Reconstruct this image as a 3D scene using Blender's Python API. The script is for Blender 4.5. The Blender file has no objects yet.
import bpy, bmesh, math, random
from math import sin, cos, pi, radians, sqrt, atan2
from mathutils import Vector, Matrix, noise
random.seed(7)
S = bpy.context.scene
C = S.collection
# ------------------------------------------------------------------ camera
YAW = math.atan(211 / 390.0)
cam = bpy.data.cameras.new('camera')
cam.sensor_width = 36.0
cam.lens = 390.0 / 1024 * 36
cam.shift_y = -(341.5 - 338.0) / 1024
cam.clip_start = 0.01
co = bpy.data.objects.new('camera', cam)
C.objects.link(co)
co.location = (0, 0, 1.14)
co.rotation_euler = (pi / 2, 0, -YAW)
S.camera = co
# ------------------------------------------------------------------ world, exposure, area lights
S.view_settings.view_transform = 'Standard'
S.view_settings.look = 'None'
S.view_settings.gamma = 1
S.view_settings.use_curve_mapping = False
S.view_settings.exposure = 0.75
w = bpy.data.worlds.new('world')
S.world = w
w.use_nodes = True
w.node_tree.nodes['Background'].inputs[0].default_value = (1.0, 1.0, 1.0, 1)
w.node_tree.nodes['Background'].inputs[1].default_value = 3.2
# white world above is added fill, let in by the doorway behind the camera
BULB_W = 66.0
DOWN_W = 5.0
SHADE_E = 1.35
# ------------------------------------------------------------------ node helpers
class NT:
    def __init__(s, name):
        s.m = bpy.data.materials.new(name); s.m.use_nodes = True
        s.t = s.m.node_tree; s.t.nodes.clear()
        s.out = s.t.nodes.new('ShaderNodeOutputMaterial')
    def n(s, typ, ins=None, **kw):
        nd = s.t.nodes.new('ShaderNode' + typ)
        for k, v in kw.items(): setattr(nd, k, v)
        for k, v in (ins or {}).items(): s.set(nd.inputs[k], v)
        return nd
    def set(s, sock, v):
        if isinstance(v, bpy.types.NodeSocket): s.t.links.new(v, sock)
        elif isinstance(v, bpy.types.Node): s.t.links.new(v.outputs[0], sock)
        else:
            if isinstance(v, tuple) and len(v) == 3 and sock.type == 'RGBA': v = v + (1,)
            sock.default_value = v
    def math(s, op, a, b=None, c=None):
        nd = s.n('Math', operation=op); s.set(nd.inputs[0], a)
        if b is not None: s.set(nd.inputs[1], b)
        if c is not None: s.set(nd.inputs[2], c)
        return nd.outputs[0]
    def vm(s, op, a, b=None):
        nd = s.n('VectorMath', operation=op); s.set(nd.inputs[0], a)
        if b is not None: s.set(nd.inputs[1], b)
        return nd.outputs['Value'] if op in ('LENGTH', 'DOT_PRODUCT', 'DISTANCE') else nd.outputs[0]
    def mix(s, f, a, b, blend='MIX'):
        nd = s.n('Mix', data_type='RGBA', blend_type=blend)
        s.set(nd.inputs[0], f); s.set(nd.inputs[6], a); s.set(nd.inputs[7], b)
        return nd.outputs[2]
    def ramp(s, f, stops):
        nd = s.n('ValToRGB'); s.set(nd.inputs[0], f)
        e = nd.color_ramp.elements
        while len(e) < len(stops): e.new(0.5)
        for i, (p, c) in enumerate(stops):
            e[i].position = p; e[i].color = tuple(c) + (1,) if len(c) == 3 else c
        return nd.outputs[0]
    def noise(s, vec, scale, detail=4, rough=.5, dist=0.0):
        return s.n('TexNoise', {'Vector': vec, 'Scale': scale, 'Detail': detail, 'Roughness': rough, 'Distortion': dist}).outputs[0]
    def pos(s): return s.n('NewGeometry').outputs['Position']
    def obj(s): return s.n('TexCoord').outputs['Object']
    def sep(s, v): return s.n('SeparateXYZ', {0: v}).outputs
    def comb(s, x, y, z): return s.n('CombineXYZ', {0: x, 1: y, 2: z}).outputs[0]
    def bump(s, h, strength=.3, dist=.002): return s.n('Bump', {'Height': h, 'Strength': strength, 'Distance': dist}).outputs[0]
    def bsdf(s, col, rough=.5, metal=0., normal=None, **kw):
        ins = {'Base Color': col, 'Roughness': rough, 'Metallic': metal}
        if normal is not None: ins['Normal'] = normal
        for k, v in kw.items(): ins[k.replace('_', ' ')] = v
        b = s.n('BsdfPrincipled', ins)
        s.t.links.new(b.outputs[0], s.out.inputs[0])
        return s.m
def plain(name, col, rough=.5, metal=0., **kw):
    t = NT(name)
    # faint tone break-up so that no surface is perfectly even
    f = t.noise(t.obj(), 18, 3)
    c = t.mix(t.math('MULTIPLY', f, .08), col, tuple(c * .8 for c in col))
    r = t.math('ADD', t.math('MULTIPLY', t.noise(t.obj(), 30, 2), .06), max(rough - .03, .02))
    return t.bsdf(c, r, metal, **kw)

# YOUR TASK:
Look over the listing above. Pick out and copy every line that includes "scene".

# SOLUTION TO THIS PROBLEM:
Reconstruct this image as a 3D scene using Blender's Python API. The script is for Blender 4.5. The Blender file has no objects yet.
S = bpy.context.scene